Repeat every line exactly, keeping the pictures out of the copy.
☆ ☆ ☆ ☆ ☆
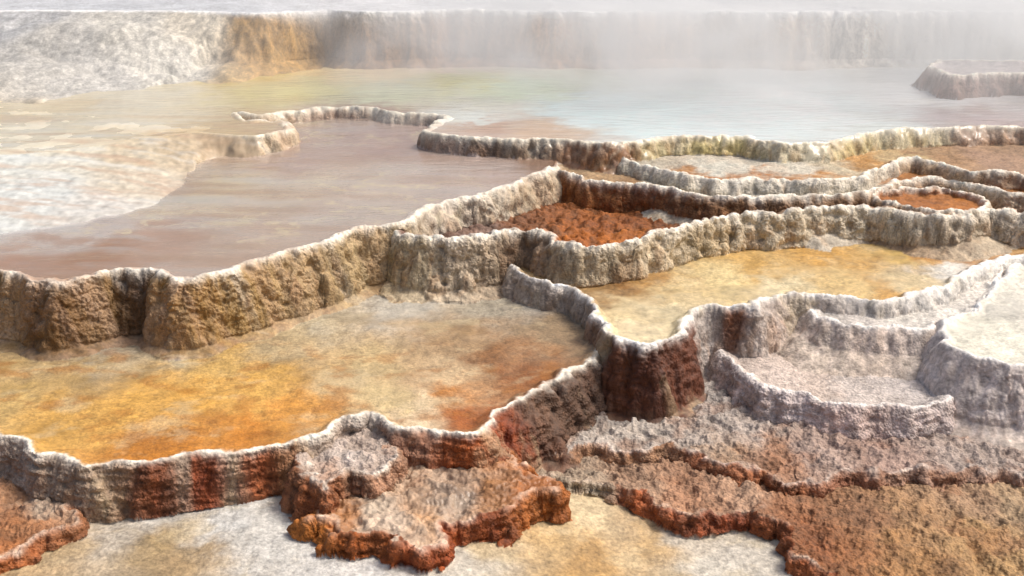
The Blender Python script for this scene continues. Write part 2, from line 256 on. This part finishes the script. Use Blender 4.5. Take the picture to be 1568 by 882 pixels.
# ---------------------------------------------------------------- mineral colours
def lin(c):
    c=np.asarray(c,float)/255; return np.where(c<.04045,c/12.92,((c+.055)/1.055)**2.4)
def shep(pts,z,x,y,pw=3.2):
    num=np.zeros(x.shape+(3,),f32); den=np.zeros(x.shape,f32)
    for (a,b,r,g,bl) in pts:
        px,py=unp(a,b,z)
        d=((x-px)**2+((y-py)*.7)**2+.004)
        d=np.exp(np.log(d.astype(f32))*f32(-pw/2)); num+=d[...,None]*lin((r,g,bl)).astype(f32); den+=d
    return num/den[...,None]
COL=np.zeros(X.shape+(3,),f32)
fz=np.clip(Y/8,.6,2)
wpx=X+.2*fbm2(X,Y,2.5,4,71,.6)*fz; wpy=Y+.36*fbm2(X,Y,2.5,4,75,.6)*fz
fine=fbm2(X,Y,9,3,81); big=fbm2(X,Y,1.2,3,85); med=fbm2(X*.8,Y,3.6,4,87,.6)
streak=n2(X*11,Y*11,88)+.5*n2(X*25,Y*25,89)
stain=sst(.05,.55,n2(X*5.5,Y*5.5,86)+.6*n2(X*15,Y*15,84)+.25*b1)
for k in range(-1,len(P)):
    m=REG==k
    if not m.any(): continue
    if k<0:
        COL[m]=shep(GROUND_COL,-.05,wpx[m],wpy[m]); continue
    p=P[k]; sd=SD[m]; x=wpx[m]; y=wpy[m]; c=np.zeros((len(sd),3),f32); s=streak[m]
    mi=sd<0
    c[mi]=shep(p['floor'],p['z'],x[mi],y[mi])
    mo=~mi
    zz=p['z']-p['drop']*.5 if p['key']!='L' else 1.62
    cw=shep(p['wall'],zz,X[m][mo]+.03*s[mo],Y[m][mo],5.0)
    cw=cw*(1+.28*s[mo])[:,None]
    frac=np.clip((p['z']-H[m][mo])/max(p['drop'],.05),0,1)
    st=stain[m][mo]*sst(.05,.35,frac)*np.clip(SLW[m][mo]-1.2,0,1)*(.42 if p['key'] in('C','DL','E','F','J1','J2','K') else .3)*(p['key']!='L')
    cw=cw*(1-st[:,None])+cw*np.array([.66,.42,.26],f32)*st[:,None]*1.0
    dust=sst(.75,1.05,frac+.15*b1[m][mo])*.3*(p['key'] not in('L','K','J1'))
    c[mo]=cw*(1-dust[:,None])+np.array(lin((184,168,146)),f32)*dust[:,None]
    if p['key']=='L': rw=np.exp(-(np.clip(sd,-.4,9)/.05)**2)
    else:
        wdt=.023*np.clip(y/8,.8,1.7)*(1+.5*fine[m])
        rw=np.exp(-(sd/wdt)**2)*np.clip(.9+.6*fine[m]+.25*s,0,1)*sst(.4,1.5,SLW[m])
        if p['layer']==1: rw=rw*np.clip(.35+1.2*med[m],0,.9)
    c=c*(1-rw[:,None])+lin(p['rimc']).astype(f32)*rw[:,None]*1.2
    COL[m]=c
v=1+.24*fine+.16*big+.26*med+.16*b2+.12*b3+.32*wm_*(nod-.2)
wetd=np.where(wet>.6,.25,1.0)
v=1+(v-1)*wetd*(1-.5*rimm)
COL*=np.clip(v,.35,1.6)[...,None]
rust=sst(.12,.5,fbm2(X,Y,2.3,4,91))*np.where(layer>.9,1,0)*.38
COL=COL*(1-rust[...,None])+lin((146,86,46)).astype(f32)*rust[...,None]
dark=sst(.1,.5,fbm2(X,Y,3.3,4,93))*np.where(layer>.9,1,0)*.4+sst(.1,.5,fbm2(X,Y,5.0,3,94))*(REG==keyi['E'])*(SD<0)*.5
COL=COL*(1-dark[...,None])+lin((92,56,32)).astype(f32)*dark[...,None]
dl=(REG==keyi['DL'])|(REG==keyi['K'])
left=sst(-1.5,-3.5,X)
vein=np.exp(-(fbm2(X*.5,Y,1.1,5,95,.6)/.035)**2)*sst(-.2,.35,n2(X*.35,Y*.5,97))*dl*np.where(REG==keyi['DL'],.8,.25)
COL=COL*(1-vein[...,None])+lin((236,222,190)).astype(f32)*vein[...,None]
band=fbm2(X*.38+.25*Y,Y*1.7,1.3,5,98,.62)
tanb=sst(.02,.35,band)*dl*sst(17,12.5,Y)*(.3+.25*left)
COL=COL*(1-tanb[...,None])+lin((186,152,126)).astype(f32)*tanb[...,None]
blu=sst(.02,.35,-band)*dl*sst(16,13,Y)*(.15+.25*left)
COL=COL*(1-blu[...,None])+lin((214,218,216)).astype(f32)*blu[...,None]
cream=sst(.12,.5,fbm2(X*.7,Y,2.4,5,96,.6))*((REG==keyi['C'])|(REG==keyi['F'])|(REG<0))*.4
COL=COL*(1-cream[...,None])+lin((208,188,152)).astype(f32)*cream[...,None]
orange=sst(.1,.5,fbm2(X*.7,Y,3.5,4,99))*(REG==keyi['C'])*(SD<-.05)*.5*sst(9.0,8.2,Y)
COL=COL*(1-orange[...,None])+lin((162,98,32)).astype(f32)*orange[...,None]
COL[...,1]+=.035*np.maximum(COL[...,0]-COL[...,2],0)
COL=COL*np.where(REG==keyi['K'],.95,.86)[...,None]
COL=np.clip(COL,.008,.8)
print('colour',time.time()-T0)

# ---------------------------------------------------------------- materials
def newmat(n):
    m=bpy.data.materials.new(n); m.use_nodes=True; nt=m.node_tree; nt.nodes.clear(); return m,nt
def N(nt,t,**kw):
    n=nt.nodes.new(t)
    for k,v in kw.items():
        if k in n.inputs: n.inputs[k].default_value=v
        else: setattr(n,k,v)
    return n
mat,nt=newmat('travertine')
L=nt.links.new
out=N(nt,'ShaderNodeOutputMaterial'); bs=N(nt,'ShaderNodeBsdfPrincipled')
at=N(nt,'ShaderNodeAttribute',attribute_name='Col'); aw=N(nt,'ShaderNodeAttribute',attribute_name='Wet')
ar=N(nt,'ShaderNodeAttribute',attribute_name='Rough')
tc=N(nt,'ShaderNodeTexCoord')
no1=N(nt,'ShaderNodeTexNoise'); no1.inputs['Scale'].default_value=30; no1.inputs['Detail'].default_value=3; no1.inputs['Roughness'].default_value=.7
vo=N(nt,'ShaderNodeTexVoronoi'); vo.inputs['Scale'].default_value=48
for n in (no1,vo): L(tc.outputs['Object'],n.inputs['Vector'])
mr=N(nt,'ShaderNodeMapRange'); mr.inputs[1].default_value=.3; mr.inputs[2].default_value=.7; mr.inputs[3].default_value=.6; mr.inputs[4].default_value=1.4
L(no1.outputs['Fac'],mr.inputs[0])
amt=N(nt,'ShaderNodeMapRange'); amt.inputs[1].default_value=.1; amt.inputs[2].default_value=.8; amt.inputs[3].default_value=1; amt.inputs[4].default_value=.15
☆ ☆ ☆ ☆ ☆
# FULL RESPONSE:
The Blender Python script for this scene continues. Write part 2, from line 256 on. This part finishes the script. Use Blender 4.5. Take the picture to be 1568 by 882 pixels.
# ---------------------------------------------------------------- mineral colours
def lin(c):
    c=np.asarray(c,float)/255; return np.where(c<.04045,c/12.92,((c+.055)/1.055)**2.4)
def shep(pts,z,x,y,pw=3.2):
    num=np.zeros(x.shape+(3,),f32); den=np.zeros(x.shape,f32)
    for (a,b,r,g,bl) in pts:
        px,py=unp(a,b,z)
        d=((x-px)**2+((y-py)*.7)**2+.004)
        d=np.exp(np.log(d.astype(f32))*f32(-pw/2)); num+=d[...,None]*lin((r,g,bl)).astype(f32); den+=d
    return num/den[...,None]
COL=np.zeros(X.shape+(3,),f32)
fz=np.clip(Y/8,.6,2)
wpx=X+.2*fbm2(X,Y,2.5,4,71,.6)*fz; wpy=Y+.36*fbm2(X,Y,2.5,4,75,.6)*fz
fine=fbm2(X,Y,9,3,81); big=fbm2(X,Y,1.2,3,85); med=fbm2(X*.8,Y,3.6,4,87,.6)
streak=n2(X*11,Y*11,88)+.5*n2(X*25,Y*25,89)
stain=sst(.05,.55,n2(X*5.5,Y*5.5,86)+.6*n2(X*15,Y*15,84)+.25*b1)
for k in range(-1,len(P)):
    m=REG==k
    if not m.any(): continue
    if k<0:
        COL[m]=shep(GROUND_COL,-.05,wpx[m],wpy[m]); continue
    p=P[k]; sd=SD[m]; x=wpx[m]; y=wpy[m]; c=np.zeros((len(sd),3),f32); s=streak[m]
    mi=sd<0
    c[mi]=shep(p['floor'],p['z'],x[mi],y[mi])
    mo=~mi
    zz=p['z']-p['drop']*.5 if p['key']!='L' else 1.62
    cw=shep(p['wall'],zz,X[m][mo]+.03*s[mo],Y[m][mo],5.0)
    cw=cw*(1+.28*s[mo])[:,None]
    frac=np.clip((p['z']-H[m][mo])/max(p['drop'],.05),0,1)
    st=stain[m][mo]*sst(.05,.35,frac)*np.clip(SLW[m][mo]-1.2,0,1)*(.42 if p['key'] in('C','DL','E','F','J1','J2','K') else .3)*(p['key']!='L')
    cw=cw*(1-st[:,None])+cw*np.array([.66,.42,.26],f32)*st[:,None]*1.0
    dust=sst(.75,1.05,frac+.15*b1[m][mo])*.3*(p['key'] not in('L','K','J1'))
    c[mo]=cw*(1-dust[:,None])+np.array(lin((184,168,146)),f32)*dust[:,None]
    if p['key']=='L': rw=np.exp(-(np.clip(sd,-.4,9)/.05)**2)
    else:
        wdt=.023*np.clip(y/8,.8,1.7)*(1+.5*fine[m])
        rw=np.exp(-(sd/wdt)**2)*np.clip(.9+.6*fine[m]+.25*s,0,1)*sst(.4,1.5,SLW[m])
        if p['layer']==1: rw=rw*np.clip(.35+1.2*med[m],0,.9)
    c=c*(1-rw[:,None])+lin(p['rimc']).astype(f32)*rw[:,None]*1.2
    COL[m]=c
v=1+.24*fine+.16*big+.26*med+.16*b2+.12*b3+.32*wm_*(nod-.2)
wetd=np.where(wet>.6,.25,1.0)
v=1+(v-1)*wetd*(1-.5*rimm)
COL*=np.clip(v,.35,1.6)[...,None]
rust=sst(.12,.5,fbm2(X,Y,2.3,4,91))*np.where(layer>.9,1,0)*.38
COL=COL*(1-rust[...,None])+lin((146,86,46)).astype(f32)*rust[...,None]
dark=sst(.1,.5,fbm2(X,Y,3.3,4,93))*np.where(layer>.9,1,0)*.4+sst(.1,.5,fbm2(X,Y,5.0,3,94))*(REG==keyi['E'])*(SD<0)*.5
COL=COL*(1-dark[...,None])+lin((92,56,32)).astype(f32)*dark[...,None]
dl=(REG==keyi['DL'])|(REG==keyi['K'])
left=sst(-1.5,-3.5,X)
vein=np.exp(-(fbm2(X*.5,Y,1.1,5,95,.6)/.035)**2)*sst(-.2,.35,n2(X*.35,Y*.5,97))*dl*np.where(REG==keyi['DL'],.8,.25)
COL=COL*(1-vein[...,None])+lin((236,222,190)).astype(f32)*vein[...,None]
band=fbm2(X*.38+.25*Y,Y*1.7,1.3,5,98,.62)
tanb=sst(.02,.35,band)*dl*sst(17,12.5,Y)*(.3+.25*left)
COL=COL*(1-tanb[...,None])+lin((186,152,126)).astype(f32)*tanb[...,None]
blu=sst(.02,.35,-band)*dl*sst(16,13,Y)*(.15+.25*left)
COL=COL*(1-blu[...,None])+lin((214,218,216)).astype(f32)*blu[...,None]
cream=sst(.12,.5,fbm2(X*.7,Y,2.4,5,96,.6))*((REG==keyi['C'])|(REG==keyi['F'])|(REG<0))*.4
COL=COL*(1-cream[...,None])+lin((208,188,152)).astype(f32)*cream[...,None]
orange=sst(.1,.5,fbm2(X*.7,Y,3.5,4,99))*(REG==keyi['C'])*(SD<-.05)*.5*sst(9.0,8.2,Y)
COL=COL*(1-orange[...,None])+lin((162,98,32)).astype(f32)*orange[...,None]
COL[...,1]+=.035*np.maximum(COL[...,0]-COL[...,2],0)
COL=COL*np.where(REG==keyi['K'],.95,.86)[...,None]
COL=np.clip(COL,.008,.8)
print('colour',time.time()-T0)

# ---------------------------------------------------------------- materials
def newmat(n):
    m=bpy.data.materials.new(n); m.use_nodes=True; nt=m.node_tree; nt.nodes.clear(); return m,nt
def N(nt,t,**kw):
    n=nt.nodes.new(t)
    for k,v in kw.items():
        if k in n.inputs: n.inputs[k].default_value=v
        else: setattr(n,k,v)
    return n
mat,nt=newmat('travertine')
L=nt.links.new
out=N(nt,'ShaderNodeOutputMaterial'); bs=N(nt,'ShaderNodeBsdfPrincipled')
at=N(nt,'ShaderNodeAttribute',attribute_name='Col'); aw=N(nt,'ShaderNodeAttribute',attribute_name='Wet')
ar=N(nt,'ShaderNodeAttribute',attribute_name='Rough')
tc=N(nt,'ShaderNodeTexCoord')
no1=N(nt,'ShaderNodeTexNoise'); no1.inputs['Scale'].default_value=30; no1.inputs['Detail'].default_value=3; no1.inputs['Roughness'].default_value=.7
vo=N(nt,'ShaderNodeTexVoronoi'); vo.inputs['Scale'].default_value=48
for n in (no1,vo): L(tc.outputs['Object'],n.inputs['Vector'])
mr=N(nt,'ShaderNodeMapRange'); mr.inputs[1].default_value=.3; mr.inputs[2].default_value=.7; mr.inputs[3].default_value=.6; mr.inputs[4].default_value=1.4
L(no1.outputs['Fac'],mr.inputs[0])
amt=N(nt,'ShaderNodeMapRange'); amt.inputs[1].default_value=.1; amt.inputs[2].default_value=.8; amt.inputs[3].default_value=1; amt.inputs[4].default_value=.15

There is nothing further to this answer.